# GIVEN EXERCISE
Copy out the material below in full, but not its images.

# AVAILABLE DATA

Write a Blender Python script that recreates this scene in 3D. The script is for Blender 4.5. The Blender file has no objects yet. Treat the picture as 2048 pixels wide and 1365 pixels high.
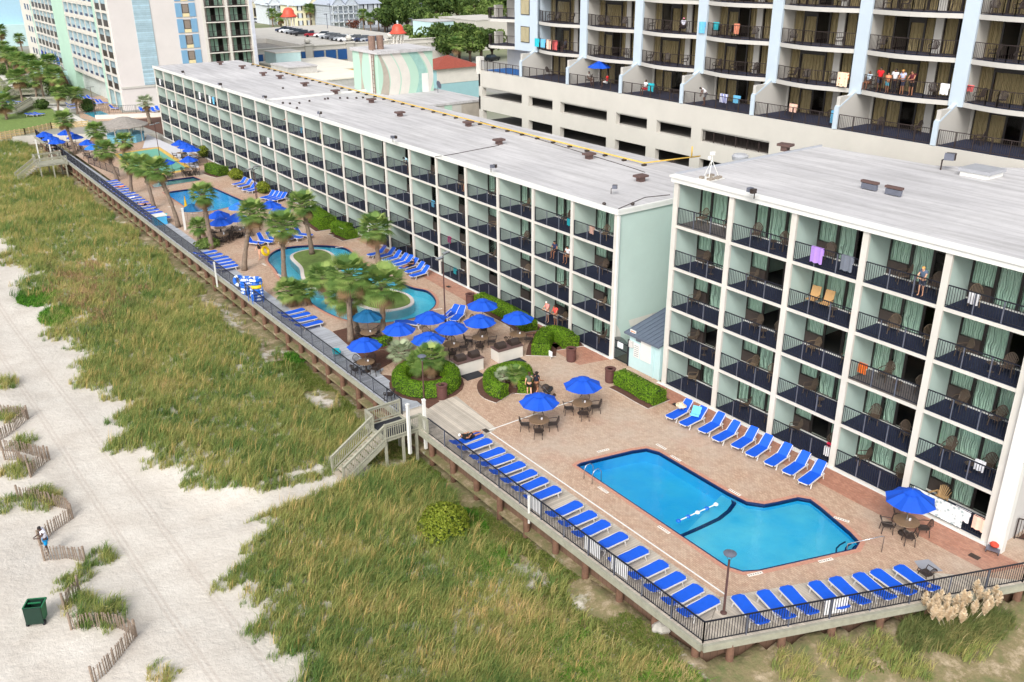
import bpy, math, random
import numpy as np
from mathutils import Vector, Matrix, geometry
R = math.radians
random.seed(7)
scene = bpy.context.scene
# ---------------- camera ----------------
F, CX, CY, HC = 1812.65, 1024.0, 682.5, 26.0
YAW, PITCH, ROLL = R(35.74338), R(23.2455), R(-0.3655)
_f = Vector((math.sin(YAW)*math.cos(PITCH), math.cos(YAW)*math.cos(PITCH), -math.sin(PITCH)))
_r0 = Vector((math.cos(YAW), -math.sin(YAW), 0)); _u0 = _r0.cross(_f)
_r = _r0*math.cos(ROLL)+_u0*math.sin(ROLL); _u = _u0*math.cos(ROLL)-_r0*math.sin(ROLL)
cam = bpy.data.objects.new('camera', bpy.data.cameras.new('camera')); scene.collection.objects.link(cam)
M = Matrix((_r, _u, -_f)).transposed().to_4x4(); M.translation = Vector((0, 0, HC)); cam.matrix_world = M
cam.data.sensor_width = 36; cam.data.lens = 36*F/2048; cam.data.clip_start = .5; cam.data.clip_end = 3000
scene.camera = cam
# ---------------- light ----------------
SUN_EL, SUN_AZ = 40, 232      # azimuth the light comes from, clockwise from +Y
w = bpy.data.worlds.new('World'); scene.world = w; w.use_nodes = True
nt = w.node_tree; bg = nt.nodes['Background']
sky = nt.nodes.new('ShaderNodeTexSky'); sky.sky_type = 'NISHITA'; sky.sun_disc = False
sky.sun_elevation = R(SUN_EL); sky.sun_rotation = R(SUN_AZ); sky.dust_density = 4; sky.air_density = 1.2
hs = nt.nodes.new('ShaderNodeHueSaturation'); hs.inputs['Saturation'].default_value = .28
nt.links.new(sky.outputs[0], hs.inputs['Color']); nt.links.new(hs.outputs[0], bg.inputs[0]); bg.inputs[1].default_value = .15
sl = bpy.data.lights.new('sun', 'SUN'); sl.energy = 1.15; sl.angle = R(20); sl.color = (1, .965, .91)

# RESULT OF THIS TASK
Write a Blender Python script that recreates this scene in 3D. The script is for Blender 4.5. The Blender file has no objects yet. Treat the picture as 2048 pixels wide and 1365 pixels high.
import bpy, math, random
import numpy as np
from mathutils import Vector, Matrix, geometry
R = math.radians
random.seed(7)
scene = bpy.context.scene
# ---------------- camera ----------------
F, CX, CY, HC = 1812.65, 1024.0, 682.5, 26.0
YAW, PITCH, ROLL = R(35.74338), R(23.2455), R(-0.3655)
_f = Vector((math.sin(YAW)*math.cos(PITCH), math.cos(YAW)*math.cos(PITCH), -math.sin(PITCH)))
_r0 = Vector((math.cos(YAW), -math.sin(YAW), 0)); _u0 = _r0.cross(_f)
_r = _r0*math.cos(ROLL)+_u0*math.sin(ROLL); _u = _u0*math.cos(ROLL)-_r0*math.sin(ROLL)
cam = bpy.data.objects.new('camera', bpy.data.cameras.new('camera')); scene.collection.objects.link(cam)
M = Matrix((_r, _u, -_f)).transposed().to_4x4(); M.translation = Vector((0, 0, HC)); cam.matrix_world = M
cam.data.sensor_width = 36; cam.data.lens = 36*F/2048; cam.data.clip_start = .5; cam.data.clip_end = 3000
scene.camera = cam
# ---------------- light ----------------
SUN_EL, SUN_AZ = 40, 232      # azimuth the light comes from, clockwise from +Y
w = bpy.data.worlds.new('World'); scene.world = w; w.use_nodes = True
nt = w.node_tree; bg = nt.nodes['Background']
sky = nt.nodes.new('ShaderNodeTexSky'); sky.sky_type = 'NISHITA'; sky.sun_disc = False
sky.sun_elevation = R(SUN_EL); sky.sun_rotation = R(SUN_AZ); sky.dust_density = 4; sky.air_density = 1.2
hs = nt.nodes.new('ShaderNodeHueSaturation'); hs.inputs['Saturation'].default_value = .28
nt.links.new(sky.outputs[0], hs.inputs['Color']); nt.links.new(hs.outputs[0], bg.inputs[0]); bg.inputs[1].default_value = .15
sl = bpy.data.lights.new('sun', 'SUN'); sl.energy = 1.15; sl.angle = R(20); sl.color = (1, .965, .91)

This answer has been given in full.